CANADA
Bank bombed as a warning
OTTAWA | Anarchists took responsibility Wednesday for the firebombing of a Royal Bank of Canada (RBC) branch in the nation’s capital and warned of more chaos at a Group of Eight and Group of 20 summit in Toronto next month.
“The resistance continues,” an unidentified group said in an online posting taking aim at RBC for its financing of the Alberta oil sands development and “trampling native rights” by sponsoring the Winter Olympics in February.
Police said an investigation is ongoing into the blaze, but would not comment on the group taking responsibility for it. No one was injured.
“G8 and G20 leaders and bankers are meeting in Huntsville and Toronto to make decisions that will further their policies of exploitation of people and the environment,” the group said. “We will be there.”
PAKISTAN
Muslim anger spurs Facebook blockage
LAHORE | Pakistan’s government ordered Internet service providers to block Facebook on Wednesday amid anger over a page that encourages users to post images of Islam’s Prophet Muhammad.
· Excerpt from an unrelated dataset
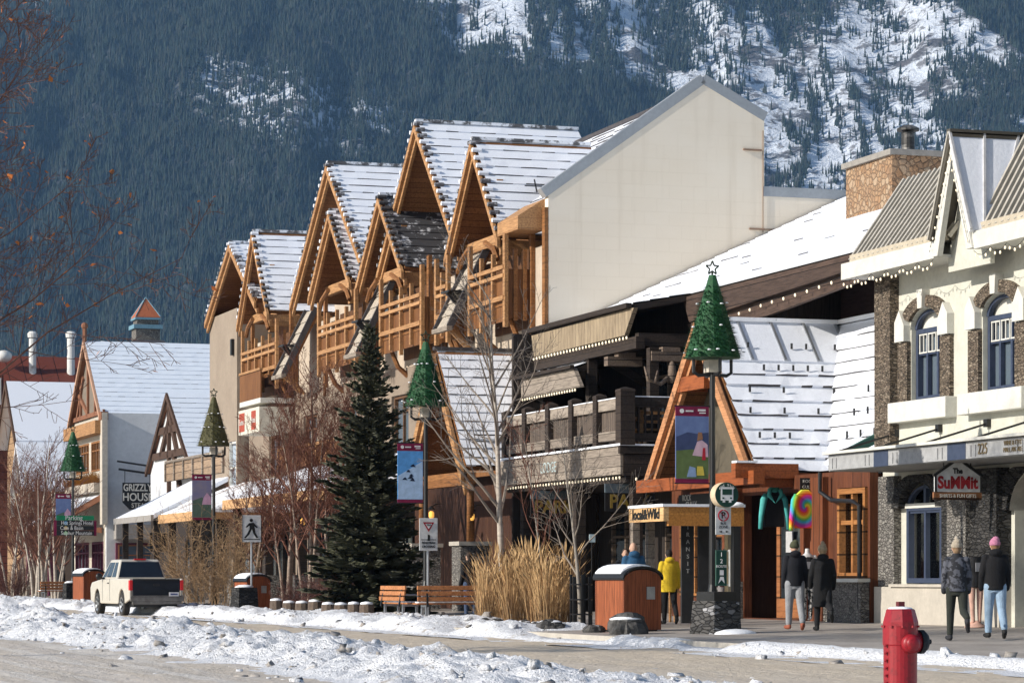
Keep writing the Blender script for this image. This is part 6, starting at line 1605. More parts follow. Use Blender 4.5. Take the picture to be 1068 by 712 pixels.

The page on the social networking site has generated criticism in Pakistan and elsewhere because Islam prohibits any images of the prophet. The government took action after a group of Islamic lawyers won a court order Wednesday requiring officials to block Facebook until May 31.
By Wednesday evening, access to the site was sporadic, apparently because Internet providers were implementing the order.
The Facebook page at the center of the dispute — “Everybody Draw Mohammed Day!” — encourages users to post images of the prophet on May 20 to protest threats made by a radical Muslim group against the creators of “South Park” for depicting Muhammad in a bear suit during an episode earlier this year.
RUSSIA
Two in cockpit before crash
MOSCOW | At least two passengers visited the cockpit of Polish President Lech Kaczynski’s plane before it crashed last month, and others may have chatted on cell phones, possibly affecting navigation as the crew battled heavy fog over challenging terrain.
Those were among the details revealed Wednesday by Russian and Polish officials investigating the April 10 crash that killed Mr. Kaczynski, his wife and 94 others outside the western Russian city of Smolensk. The preliminary report drew no conclusions about what caused the crash.
Russia and Poland have had troubled relations, and releasing an incomplete report may have been intended by both sides to show their determination to be candid and cooperative.
Alexei Morozov, head of the technical commission of Russia’s Interstate Aviation Committee, told reporters that among the questions that need further investigation is whether the rolling terrain around the Smolensk military airport distorted instrument readings.
The plane went down in a ravine 50 feet below the level of the runway, just a kilometer away.
COLOMBIA
Land activist killed by gunmen
BOGOTA | A leader of families displaced by Colombia’s violence was fatally shot in what human rights groups said Wednesday is the latest attack on activists seeking the return of land allegedly stolen by rightist paramilitary groups.
Rogelio Martinez, 51, was riding on a mototaxi near his residence in San Onofre, Sucre province, when gunmen intercepted the vehicle and shot him three times Tuesday, police Col. Hugo Javier Agudelo said.
No arrests had been made and police declined to offer a motive. Human rights groups said Mr. Martinez had been receiving death threats since December 2008.
Mr. Martinez lived with 52 displaced families locked in a dispute with a paramilitary group over a 1,374-acre farm called “La Alemania,” according to press releases from the Interchurch Commission for Peace and Justice and the human rights group CODHES.
LEBANON
12 charged in lynching
BEIRUT | Twelve people were charged on Wednesday for the mob lynching of an Egyptian murder suspect in a Lebanese village, a court source said.
The prosecutor in Mount Lebanon charged eight detainees and four fugitives with “beating, stabbing and lynching” Mohammed Muslem in Ketermaya, southeast of the capital Beirut, on April 29.
No further details were given on the defendants, except that they were all from Ketermaya, nor on when the trial would begin.
If convicted, they could face the death penalty.
Mr. Muslem, 38, was the prime suspect in the deadly stabbing of an elderly couple and their two granddaughters, aged seven and nine, in Ketermaya.
He was dragged from a police car by an angry mob as he was being driven through the village for a re-enactment of the crime to which he had confessed, according to authorities.
He was then stabbed and beaten to death before being stripped to his underpants and strung up on an electricity pole with a butcher’s hook through his chin.